La espiritualidad de todos los grupos religiosos contemporáneos de Jesús arrancaba de una exigencia radical que estaba bien formulada en el Levítico: «Sed santos porque yo, el Señor vuestro Dios, soy santo» (Lev 19,2). A imitación de Dios, Israel se sentía llamado a ser un pueblo santo y puro separado de los pueblos paganos. Pero, también dentro del pueblo elegido, cada uno debía asegurar su propia santidad. Los sacerdotes y levitas debían vivir una pureza superior al resto del pueblo. Los varones poseen un rango de pureza superior al de las mujeres, sometidas constantemente a la impureza de la menstruación y los partos. Los sanos son más puros que los enfermos. Los observantes de la Ley más que las prostitutas y los recaudadores de impuestos. De esta manera, la imitación a un Dios santo y puro conducía a una sociedad discriminatoria y excluyente.

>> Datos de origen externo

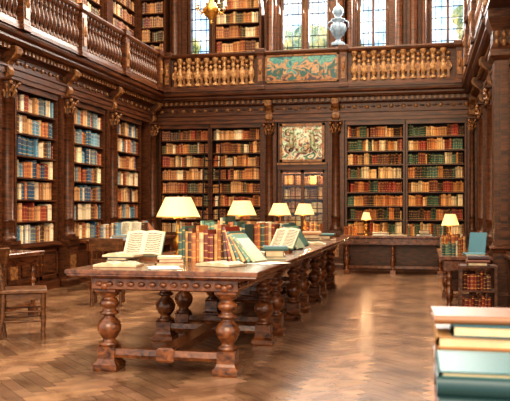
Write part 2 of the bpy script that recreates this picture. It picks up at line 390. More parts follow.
mb.loft(.92,9.74,[(.12,.16,3.0),(.16,.2,3.05),(.16,.2,3.12),(.13,.17,3.2),(.13,.17,3.35),(.19,.23,3.5),(.19,.23,3.6),(.12,.16,3.62)],WD)
for z in (3.2,3.3): 
    for x in (.84,.92,1.0): mb.sphere((x,9.57,z),(.03,.03,.05),WLs,8,6)
mb.build('tall_pier')
def balustrade(name,loc,rz,L,posts,spacing,r,mat,skip=()):
    mb=MB(); rails(mb,0,L,3.64,4.42)
    h=4.42-.09-3.76
    for p in posts: post(mb,p,3.64,4.42,.09 if len(posts)!=4 else .07)
    x=spacing
    while x<L:
        if all(abs(x-p)>.14 for p in posts) and not any(a<x<b for a,b in skip):
            mb.lathe(balprof(h,r),x,0,mat,10,z0=3.76)
        x+=spacing
    return mb,loc,rz,name
m_,l_,r_,n_=balustrade('gallery_balustrade',(XL+.25,5.6,0),PI/2,9.78,[9.83+per*i-.27-5.6 for i in range(-2,4)],.125,.054,WD)
m_.build(n_,l_,r_)
m_,l_,r_,n_=balustrade('gallery_balustrade',(-5.35,YB-.25,0),0,6.15,[.12,2.1,3.78,6.0],.19,.075,WL,skip=((2.0,3.9),))
m_.box(.2,2.05,.03,.05,3.76,4.33,WD); m_.box(3.85,5.95,.03,.05,3.76,4.33,WD)
for k in range(60):
    x=.285+.19*k
    if x>5.95 or 1.95<x<3.9: continue
    m_.loft(x,-.01,[(.03,.03,3.76),(.022,.03,3.86),(.04,.035,3.95),(.045,.035,4.02),(.02,.025,4.09)],WLs)
    m_.sphere((x,-.02,4.13),(.034,.034,.045),WL,8,6); m_.sphere((x,-.02,4.23),(.045,.035,.04),WLs,8,5)
    for s in (-1,1): m_.tube([(x+s*.035,-.03,4.04),(x+s*.06,-.05,3.96),(x+s*.03,-.06,3.9)],[.016,.014,.012],WL,5)
m_.box(2.17,3.71,-.03,.03,3.72,4.36,WD)
m_.box(2.2,3.68,-.045,-.03,3.77,4.31,WLs); m_.box(2.235,3.645,-.052,-.04,3.8,4.28,TEAL)
for (xa,xb,za,zb) in ((2.2,3.68,3.76,3.79),(2.2,3.68,4.29,4.32),(2.2,2.23,3.76,4.32),(3.65,3.68,3.76,4.32)): m_.box(xa,xb,-.065,-.04,za,zb,WLs)
m_.build(n_,l_,r_)
m_,l_,r_,n_=balustrade('gallery_balustrade',(XR-.25,15.2,0),-PI/2,5.2,[1.75,3.55],.14,.055,WLs)
m_.build(n_,l_,r_)
# ---------------------------------------------------------------- upper storey
wins=[(-5.16,-4.64),(-3.06,-2.56),(-2.5,-2.0),(-1.38,-.76),(.1,.84)]
ZW0,ZW1=4.15,7.4
mb=MB(); xs=-6.75
for a,b in wins:
    mb.box(xs,a,16.6,16.75,3.64,8.6,PLAST); mb.box(a,b,16.6,16.75,3.64,ZW0,PLAST); mb.box(a,b,16.6,16.75,ZW1,8.6,PLAST); xs=b
mb.box(xs,2.2,16.6,16.75,3.64,8.6,PLAST)
mb.build('wall_upper_back')
mb=MB(); mb.box(-6.75,-6.6,5.0,16.6,3.64,8.6,PLAST); mb.build('wall_upper_left')
mb=MB(); mb.box(2.05,2.2,5.0,16.6,3.64,8.6,PLAST); mb.build('wall_upper_right')
for i,(a,b) in enumerate(wins):
    mb=MB(); w=b-a
    mb.box(a,a+.05,16.55,16.72,ZW0,ZW1,WD); mb.box(b-.05,b,16.55,16.72,ZW0,ZW1,WD); mb.box(a,b,16.53,16.72,ZW0,ZW0+.06,WH); mb.box(a,b,16.55,16.72,ZW1-.06,ZW1,WH)
    if w>.55: mb.box((a+b)/2-.025,(a+b)/2+.025,16.58,16.7,ZW0,ZW1,WD)
    z=ZW0+.35
    while z<ZW1-.1: mb.box(a+.05,b-.05,16.63,16.65,z-.009,z+.009,IRON); z+=.24
    nx=4 if w<.6 else 6
    for j in range(1,nx):
        x=a+w*j/nx; mb.box(x-.006,x+.006,16.63,16.65,ZW0+.06,ZW1-.06,IRON)
    mb.box(a+.05,b-.05,16.655,16.66,ZW0+.06,ZW1-.06,GW)
    mb.build('window_%d'%(i+1))
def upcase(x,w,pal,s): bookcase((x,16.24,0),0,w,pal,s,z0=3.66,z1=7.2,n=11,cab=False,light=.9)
upcase(-6.22,.62,P_BACKL,201); upcase(-4.5,1.06,P_BACKL,202)
for i in range(-2,4):
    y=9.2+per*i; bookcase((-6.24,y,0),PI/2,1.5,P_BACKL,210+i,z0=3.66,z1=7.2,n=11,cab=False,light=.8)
mb=MB()
for i in range(-2,5): 
    mb.box(-6.6,-6.16,9.2+per*i-.3,9.2+per*i-.01,3.64,8.6,WD)
mb.box(-6.6,2.05,16.5,16.6,7.45,8.6,WH)
mb.box(-1.98,-1.4,16.5,16.6,3.64,7.45,WD); mb.box(-.74,.08,16.5,16.6,3.64,7.45,WD); mb.box(.86,1.6,16.5,16.6,3.64,7.45,WD)
mb.box(-3.42,-3.08,16.5,16.6,3.64,7.45,WD); mb.box(-5.58,-5.18,16.5,16.6,3.64,7.45,WD)
mb.build('trim_4')
ucols=[(-5.42,.1),(-3.26,.09),(-1.75,.1),(-1.55,.08),(-.52,.1),(-.22,.1),(-.02,.06),(1.0,.1)]
for x,r in ucols:
    mb=MB(); mb.box(x-r*1.3,x+r*1.3,16.4,16.5,3.64,7.45,WD); column(mb,x,16.33,3.64,7.45,r*.8); mb.build('gallery_column')
mb=MB()
mb.box(-6.75,-4.6,5,16.75,8.6,8.75,CEIL); mb.box(.0,2.2,5,16.75,8.6,8.75,CEIL); mb.box(-4.6,0,14.6,16.75,8.6,8.75,CEIL); mb.box(-4.6,0,5.0,5.6,8.6,8.75,CEIL)  # unseen ceiling; its central skylight opening is added to let light in
for i in range(1,6): mb.box(-4.6,0,5.6+1.5*i-.04,5.6+1.5*i+.04,8.62,8.7,IRON)
for i in range(1,4): mb.box(-4.6+1.15*i-.04,-4.6+1.15*i+.04,5.6,14.6,8.62,8.7,IRON)
mb.build('ceiling')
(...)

Jesús introdujo un verdadera revolución cuando proclamó la exigencia radical de Dios en estos términos: «Vosotros sed compasivos como vuestro Padre es compasivo» (Lc 6,36). Jesús no niega la «santidad» de Dios pero lo que cualifica esa santidad no es la separación de lo impuro, sino su amor y misericordia. La compasión es el modo de ser de Dios, su primera reacción ante el ser humano. Por eso, la compasión no es una virtud más, sino el modo de ser, de sentir y de actuar como Dios. Entrar en el Reino de Dios es vivir desde el amor compasivo de Dios.
Toda la actuación de Jesús está inspirada por la compasión y tiene como objetivo construir una sociedad fraterna y acogedora. Toca constantemente a los leprosos, acoge a pecadores y prostitutas, se deja tocar por la hemorroisa. Nada ni nadie le detiene a la hora de ofrecer el perdón de Dios a los pecadores. Su gesto simbólico más provocador es su mesa abierta a toda clase de gentes. Come con publicanos y pecadores, con puros e impuros. No juzga ni discrimina. Se acerca a todos no como moralista sino como amigo. La gente lo llama «amigo de pecadores». Según Jesús Dios reina allí donde los hombres y mujeres se respetan, se acogen y se perdonan. Un día Dios celebrará el banquete de su Reino rodeado de «pobres, lisiados, ciegos y cojos» (Lc 14,21).